Kamuoyundaki tepkilerin bir kısmını 21 Şubat 2013 tarihli AKP´li Can: Darbeciler affedilsin! haberimizde aktarmıştık. (1) Artan tepkilere diğer örnekler olarak Zaman gazetesinin bugünkü haberinden bazı görüşleri kısaltarak aktaralım. (2) Meclis Darbeleri Araştırma Komisyonu Başkanı Nimet Baş´ın şu sözleri oldukça çarpıcı: ?O kadar kişiyi dinledik, hiçbirinde nedamet yoktu.?
Türkiye darbenin aktörleriyle yargıda yüzleşiyor. Ancak milyonlarca vatandaşın fişlendiği, irtica yaftasıyla binlerce insanın işten atıldığı, rütbesinin söküldüğü, en temel insan hakkı olan eğitim hakkının gasbedildiği karanlık süreçte rol alanlardan pişmanlık belirten tek bir söz çıkmadı. Bütün darbeciler gibi onlar da ´görmedim, duymadım, söylemedim´ savunmasını yaptı. Buna karşılık son dönemlerde darbelerin devlete ve anayasaya karşı yapıldığı propagandasıyla darbecilerin ´affedilmesi´ görüşleri dile getiriliyor. Bu söyleme, hem darbe mağdurları hem de hukukçular şiddetle karşı çıkıyor. Darbelerin bir insanlık suçu olduğunu vurgulayan 28 Şubat mağdurları, millete karşı işledikleri suçlardan utanmayanlar için aftan bahsetmenin bir gafletlik olacağını belirtiyor.

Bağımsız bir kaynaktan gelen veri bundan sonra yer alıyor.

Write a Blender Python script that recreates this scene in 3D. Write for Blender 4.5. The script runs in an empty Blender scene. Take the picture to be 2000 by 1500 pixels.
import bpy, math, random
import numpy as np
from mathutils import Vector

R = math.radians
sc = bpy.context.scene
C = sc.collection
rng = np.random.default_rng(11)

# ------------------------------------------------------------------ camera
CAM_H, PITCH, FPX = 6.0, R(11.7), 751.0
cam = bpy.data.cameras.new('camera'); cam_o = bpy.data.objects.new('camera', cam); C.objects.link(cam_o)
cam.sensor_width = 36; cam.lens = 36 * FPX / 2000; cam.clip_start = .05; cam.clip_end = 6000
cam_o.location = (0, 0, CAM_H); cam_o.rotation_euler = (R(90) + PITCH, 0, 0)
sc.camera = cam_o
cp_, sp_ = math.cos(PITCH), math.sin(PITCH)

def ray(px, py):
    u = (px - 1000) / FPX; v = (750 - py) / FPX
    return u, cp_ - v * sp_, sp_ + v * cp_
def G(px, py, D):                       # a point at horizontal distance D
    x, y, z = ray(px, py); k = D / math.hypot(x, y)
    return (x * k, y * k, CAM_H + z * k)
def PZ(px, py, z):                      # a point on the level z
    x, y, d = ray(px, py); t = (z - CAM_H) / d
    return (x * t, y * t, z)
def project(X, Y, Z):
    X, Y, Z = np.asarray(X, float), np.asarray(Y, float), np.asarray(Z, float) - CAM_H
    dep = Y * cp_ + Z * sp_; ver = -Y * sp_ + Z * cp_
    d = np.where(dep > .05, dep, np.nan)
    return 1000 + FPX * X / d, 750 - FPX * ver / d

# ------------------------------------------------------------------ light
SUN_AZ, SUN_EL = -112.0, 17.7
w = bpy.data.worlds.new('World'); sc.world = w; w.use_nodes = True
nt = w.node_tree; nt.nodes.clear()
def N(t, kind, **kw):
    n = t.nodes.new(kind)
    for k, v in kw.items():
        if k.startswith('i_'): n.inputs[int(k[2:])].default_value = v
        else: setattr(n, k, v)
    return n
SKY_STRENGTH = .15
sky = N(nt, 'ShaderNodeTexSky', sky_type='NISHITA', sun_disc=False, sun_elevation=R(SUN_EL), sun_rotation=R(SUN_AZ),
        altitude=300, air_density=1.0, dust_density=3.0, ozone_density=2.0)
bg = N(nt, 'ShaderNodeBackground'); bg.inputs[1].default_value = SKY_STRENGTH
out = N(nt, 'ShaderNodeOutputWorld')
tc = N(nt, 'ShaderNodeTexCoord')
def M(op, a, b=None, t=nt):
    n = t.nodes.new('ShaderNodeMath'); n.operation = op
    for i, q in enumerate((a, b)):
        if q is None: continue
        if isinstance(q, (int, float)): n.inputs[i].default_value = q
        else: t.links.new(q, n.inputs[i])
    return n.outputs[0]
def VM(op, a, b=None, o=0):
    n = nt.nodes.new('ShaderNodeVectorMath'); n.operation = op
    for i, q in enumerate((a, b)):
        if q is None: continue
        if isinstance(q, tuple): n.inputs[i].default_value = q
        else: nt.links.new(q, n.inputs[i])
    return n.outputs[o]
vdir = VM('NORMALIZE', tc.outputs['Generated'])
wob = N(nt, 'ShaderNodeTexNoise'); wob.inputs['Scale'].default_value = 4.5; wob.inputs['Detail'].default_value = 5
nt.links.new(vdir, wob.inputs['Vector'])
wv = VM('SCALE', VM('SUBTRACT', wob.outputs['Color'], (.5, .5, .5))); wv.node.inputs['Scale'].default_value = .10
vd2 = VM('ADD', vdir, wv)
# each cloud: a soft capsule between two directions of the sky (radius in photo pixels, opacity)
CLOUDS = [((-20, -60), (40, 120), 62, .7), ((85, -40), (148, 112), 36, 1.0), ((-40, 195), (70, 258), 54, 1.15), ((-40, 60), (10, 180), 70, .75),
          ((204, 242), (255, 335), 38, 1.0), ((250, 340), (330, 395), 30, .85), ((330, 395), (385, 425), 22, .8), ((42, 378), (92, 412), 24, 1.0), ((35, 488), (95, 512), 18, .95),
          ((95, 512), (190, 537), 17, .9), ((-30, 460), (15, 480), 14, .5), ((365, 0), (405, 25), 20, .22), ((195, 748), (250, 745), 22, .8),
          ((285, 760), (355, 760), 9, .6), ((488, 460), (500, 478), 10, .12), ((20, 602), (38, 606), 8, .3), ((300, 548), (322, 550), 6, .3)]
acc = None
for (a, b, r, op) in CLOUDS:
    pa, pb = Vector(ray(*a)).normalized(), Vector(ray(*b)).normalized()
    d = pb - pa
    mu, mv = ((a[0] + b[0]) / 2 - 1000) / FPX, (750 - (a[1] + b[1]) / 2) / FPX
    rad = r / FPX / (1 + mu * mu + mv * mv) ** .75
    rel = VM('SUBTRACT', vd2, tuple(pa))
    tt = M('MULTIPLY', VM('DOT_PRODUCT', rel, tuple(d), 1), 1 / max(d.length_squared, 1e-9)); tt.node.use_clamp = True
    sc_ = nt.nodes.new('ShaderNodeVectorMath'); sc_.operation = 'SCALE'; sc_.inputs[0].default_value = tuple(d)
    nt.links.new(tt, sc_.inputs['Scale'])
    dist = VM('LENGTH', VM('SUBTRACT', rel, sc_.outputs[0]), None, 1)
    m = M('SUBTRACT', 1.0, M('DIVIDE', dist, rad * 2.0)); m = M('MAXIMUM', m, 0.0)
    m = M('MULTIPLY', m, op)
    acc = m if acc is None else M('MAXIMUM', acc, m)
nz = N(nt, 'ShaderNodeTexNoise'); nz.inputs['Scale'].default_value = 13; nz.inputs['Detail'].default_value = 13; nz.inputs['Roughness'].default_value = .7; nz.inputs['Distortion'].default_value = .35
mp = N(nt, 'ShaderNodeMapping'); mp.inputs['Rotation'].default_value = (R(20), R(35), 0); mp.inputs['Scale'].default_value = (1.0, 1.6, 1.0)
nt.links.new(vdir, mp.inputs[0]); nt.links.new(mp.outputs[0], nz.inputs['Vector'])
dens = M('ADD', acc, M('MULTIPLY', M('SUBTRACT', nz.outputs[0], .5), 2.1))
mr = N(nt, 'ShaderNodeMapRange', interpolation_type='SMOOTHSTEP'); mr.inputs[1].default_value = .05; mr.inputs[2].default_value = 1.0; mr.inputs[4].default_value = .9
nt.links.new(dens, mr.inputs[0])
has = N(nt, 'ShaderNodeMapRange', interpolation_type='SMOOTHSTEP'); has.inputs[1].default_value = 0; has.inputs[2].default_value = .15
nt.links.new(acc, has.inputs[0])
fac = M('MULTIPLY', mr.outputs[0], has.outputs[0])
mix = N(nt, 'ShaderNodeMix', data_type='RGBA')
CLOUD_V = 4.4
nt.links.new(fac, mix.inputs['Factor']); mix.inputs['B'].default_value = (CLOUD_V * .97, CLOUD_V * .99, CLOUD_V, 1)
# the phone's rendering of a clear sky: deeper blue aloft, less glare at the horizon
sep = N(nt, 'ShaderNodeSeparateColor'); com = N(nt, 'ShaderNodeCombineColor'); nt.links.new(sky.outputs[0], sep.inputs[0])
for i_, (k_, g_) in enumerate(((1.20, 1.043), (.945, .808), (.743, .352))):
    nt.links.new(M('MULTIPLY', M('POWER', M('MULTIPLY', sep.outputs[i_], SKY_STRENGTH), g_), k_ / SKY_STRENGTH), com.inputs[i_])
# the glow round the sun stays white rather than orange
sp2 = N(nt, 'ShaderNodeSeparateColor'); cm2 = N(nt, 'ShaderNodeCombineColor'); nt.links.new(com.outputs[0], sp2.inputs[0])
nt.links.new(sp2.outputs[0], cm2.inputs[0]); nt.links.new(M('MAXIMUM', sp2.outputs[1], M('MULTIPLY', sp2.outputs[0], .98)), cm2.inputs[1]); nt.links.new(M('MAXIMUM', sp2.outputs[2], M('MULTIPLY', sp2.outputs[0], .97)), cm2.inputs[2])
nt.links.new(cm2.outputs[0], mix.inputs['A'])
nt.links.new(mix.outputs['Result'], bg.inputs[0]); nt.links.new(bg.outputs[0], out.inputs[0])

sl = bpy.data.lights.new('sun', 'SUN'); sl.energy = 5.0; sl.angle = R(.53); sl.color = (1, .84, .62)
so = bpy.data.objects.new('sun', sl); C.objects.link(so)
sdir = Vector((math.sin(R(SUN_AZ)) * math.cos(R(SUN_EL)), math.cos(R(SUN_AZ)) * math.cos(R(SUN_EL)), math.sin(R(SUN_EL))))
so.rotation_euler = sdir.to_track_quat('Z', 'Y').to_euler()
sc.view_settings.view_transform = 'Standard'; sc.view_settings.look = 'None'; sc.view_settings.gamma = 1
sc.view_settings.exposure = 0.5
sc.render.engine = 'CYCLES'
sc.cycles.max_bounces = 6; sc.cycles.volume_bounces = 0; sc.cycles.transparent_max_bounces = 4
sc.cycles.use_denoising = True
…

Meclis Darbeleri Araştırma Komisyonu Başkanı Nimet Baş: Darbeciler, içinde insan ve millet olmayan devlet kavramını kutsallaştırarak hareket ettiler. O kadar kişiyi dinledik, hiçbirinde nedamet yoktu. İşkence yapan cezaevi müdürü bile ?Bugün olsa yine yaparım.? dedi.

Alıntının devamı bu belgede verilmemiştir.